Видите, в чём дело? Трудно найти авторов более противоположных, чем Фолкнер и Набоков, потому что Фолкнер — это американский почвенник, а Набоков — принципиальный эмигрант. Фолкнер живёт в огромной степени в мире Йокнапатофы. Хотя он, конечно, модернист и прошедший школу европейского модерна — не так, конечно, буквально, как Хемингуэй, он у Вирджинии Вульф не обучался, он не жил в Париже подолгу. Но тем не менее, как бы мы ни относились к Фолкнеру, он писатель американского непосредственно корня. Он не столько модернист, сколько он именно решатель мучительных проблем американского Юга, американской зависимости от своего прошлого, призраков из этого прошлого, от наследия Гражданской войны. Он южанин, и в этом смысле он человек очень укоренённый на земле. Он то, чего Набоков как раз лишён.
Набоков, наоборот, принципиально отталкивается от любой почвы. И после утраты родного дома ему не нужен дом, ему нужна гостиница. В сущности, Набоков мог бы, наверное, стать совершенно другим литератором, если бы не эта драма ампутированной родины и ампутированного прошлого. Он построил своё здание даже не на песке, а в воздухе, поэтому проза Набокова гораздо более воздушна и гораздо более моральна в каком-то смысле. Говорил же сам Набоков: «Уайльда считали при жизни эстетом, а сейчас считают его автором прописей. Вот и про меня…» — говорил он… Хотя там «единственное, что у меня есть,— это мой стиль». «А может быть, когда-нибудь будут говорить, что я проповедовал нежность, талант и гордость, а на стиль не будут обращать внимания». Боюсь, что это так, потому что стиль Набокова, в отличие от большинства его продолжателей и таких эпигонов, он по большому счету прозрачен, его почти не видно, он не кричит на каждом шагу: «Я — стиль!» Это стиль, позволяющий как можно нагляднее выразить иронию, нежность, умиление перед чудом мира.

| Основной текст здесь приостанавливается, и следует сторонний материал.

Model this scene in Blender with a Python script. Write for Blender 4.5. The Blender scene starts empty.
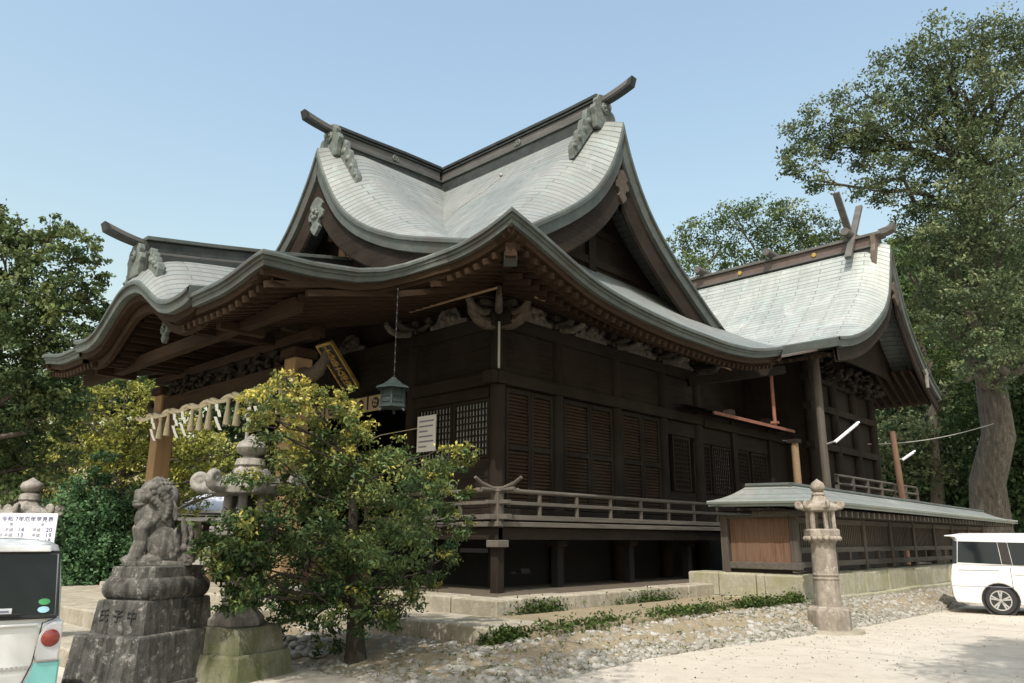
import bpy, bmesh, math, random
import numpy as np
from mathutils import Vector, Matrix

random.seed(7)
SC = bpy.context.scene
COL = SC.collection

# ------------------------------------------------------------------ camera
FPX, PITCH, AZ, ROLL, CAMZ = 768.0, math.radians(14.4), math.radians(43.3), math.radians(0.25), 1.67
fh = Vector((-math.sin(AZ), math.cos(AZ), 0)); rt = Vector((math.cos(AZ), math.sin(AZ), 0))
fw = fh * math.cos(PITCH) + Vector((0, 0, math.sin(PITCH)))
up = rt.cross(fw)
R_ = rt * math.cos(ROLL) + up * math.sin(ROLL)
U_ = up * math.cos(ROLL) - rt * math.sin(ROLL)
cam_d = bpy.data.cameras.new("camera")
cam_d.sensor_width = 36.0
cam_d.lens = FPX / 1024 * 36.0
cam_d.clip_start, cam_d.clip_end = 0.1, 3000
cam = bpy.data.objects.new("camera", cam_d)
M = Matrix((( R_.x, U_.x, -fw.x, 0), (R_.y, U_.y, -fw.y, 0), (R_.z, U_.z, -fw.z, CAMZ), (0, 0, 0, 1)))
cam.matrix_world = M
COL.objects.link(cam)
SC.camera = cam

# ------------------------------------------------------------------ sky, sun, exposure
SUN_EL = math.radians(54)
SUN_AZ = math.radians(150)          # clockwise from +Y
world = bpy.data.worlds.new("World"); SC.world = world
world.use_nodes = True
wn = world.node_tree; wn.nodes.clear()
sky = wn.nodes.new("ShaderNodeTexSky"); sky.sky_type = 'NISHITA'
sky.sun_disc = False
sky.sun_elevation = SUN_EL; sky.sun_rotation = SUN_AZ
sky.air_density = 2.2; sky.dust_density = 4.0; sky.ozone_density = 1.4; sky.altitude = 0
bg = wn.nodes.new("ShaderNodeBackground"); bg.inputs[1].default_value = 0.15
wo = wn.nodes.new("ShaderNodeOutputWorld")
wn.links.new(sky.outputs[0], bg.inputs[0]); wn.links.new(bg.outputs[0], wo.inputs[0])
sun_d = bpy.data.lights.new("sun", 'SUN'); sun_d.energy = 3.1; sun_d.angle = math.radians(0.53)
sun_d.color = (1.0, 0.95, 0.885)
sun = bpy.data.objects.new("sun", sun_d)
sdir = Vector((math.sin(SUN_AZ) * math.cos(SUN_EL), math.cos(SUN_AZ) * math.cos(SUN_EL), math.sin(SUN_EL)))
sun.rotation_euler = sdir.to_track_quat('Z', 'Y').to_euler()
sun.location = (20, -30, 40)
COL.objects.link(sun)
SC.view_settings.view_transform = 'Standard'
SC.view_settings.look = 'None'
SC.view_settings.exposure = 0.6
SC.view_settings.gamma = 1.0
SC.render.engine = 'CYCLES'
SC.cycles.max_bounces = 8
SC.cycles.diffuse_bounces = 4
SC.cycles.transparent_max_bounces = 12
SC.cycles.use_denoising = True

# ------------------------------------------------------------------ helpers
LOC = {}          # object -> world offset its parts' meshes subtract (0 for things built in local space)

def tag(o, label=None, cat=None, group=None, kind=None):
    if label: o["label"] = label
    if cat: o["category"] = cat
    if group: o["group"] = group
    if kind: o["kind"] = kind
    return o

def thing(name, label, cat, loc=(0, 0, 0), rot=0.0, group=None, local=False):
    o = bpy.data.objects.new(name, None)
    o.empty_display_size = 0.3
    o.location = loc; o.rotation_euler = (0, 0, rot)
    COL.objects.link(o)
    LOC[o] = Vector((0, 0, 0)) if local else Vector(loc)
    return tag(o, label, cat, group)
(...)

А вот у Фолкнера совсем другие качества. У Фолкнера это как раз всё то, что Набокову не дано: это почва, это призраки рода, это проблемы, которые тяготеют над этим родом. Посмотрите, для Набокова преступление Гумберта — растление Лолиты — это конец света, это повод для попадания в ад, страшное извращение. А посмотрите, сколько инцестов, убийств, кровавых драм, изнасилований у Фолкнера. Я думаю, что история с Лолитой там была бы каким-то совершенно заурядным эпизодом из трилогии о Сноупсах, понимаете. Поэтому для Фолкнера действительно жизнь — это гораздо более кровавое и, если угодно, навозное занятие. Поэтому он и масштабнее Набокова, и неприятнее Набокова, как и всякая реальность по сравнению с воображением.